Hey,

Thanks for your help :)

>   1. Bindings create wrappers for C pointers—e.g., with
>      ‘pointer->device’.  If several C functions return a pointer P, you
>      must make sure to return always the same wrapper and not create a
>      new one.

Agreed.

>
>      ‘pointer->device!’ attempts to do that but I think it’s bogus: it
>      uses a weak-value hash table, where the value is the wrapper.  So
>      if the wrapper disappears before the underlying C object, then the
>      pointer is called and bad things ensue.
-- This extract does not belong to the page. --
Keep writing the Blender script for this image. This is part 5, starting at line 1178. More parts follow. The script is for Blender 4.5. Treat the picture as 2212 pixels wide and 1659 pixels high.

I'm not sure to understand how could the wrapper disappear before the
underlying C object? We are only exposing <device> records to the
Guile-Parted users so my assumption is that when <device> goes out of
scope, the pointer it wraps can be freed, but I'm maybe missing
something?

>      ‘define-wrapped-pointer-type’ in Guile is meant to help with these
>      things (info "(guile) Void Pointers and Byte Access").  We can’t
>      use it directly here because we’re using bytestructures and all
>      that.

Turns out, the "wrap" procedure defined in define-wrapped-pointer-type
is a clone of pointer->device! except that it doesn't set a
finalizer.

Regarding object lifetime, I wrote a small memo in 2019 here:
https://issues.guix.gnu.org/36402#11.

We have three weak hash tables in Guile-Parted:

%devices: To make sure that we do not set multiple finalizers on the
same pointers.

%disk-devices: So that a device always outlives its disks.

%partition-disks: So that a disk always outlives its partitions.

This means that as far as I can tell we are OK regarding your second
point about "aggregation relations".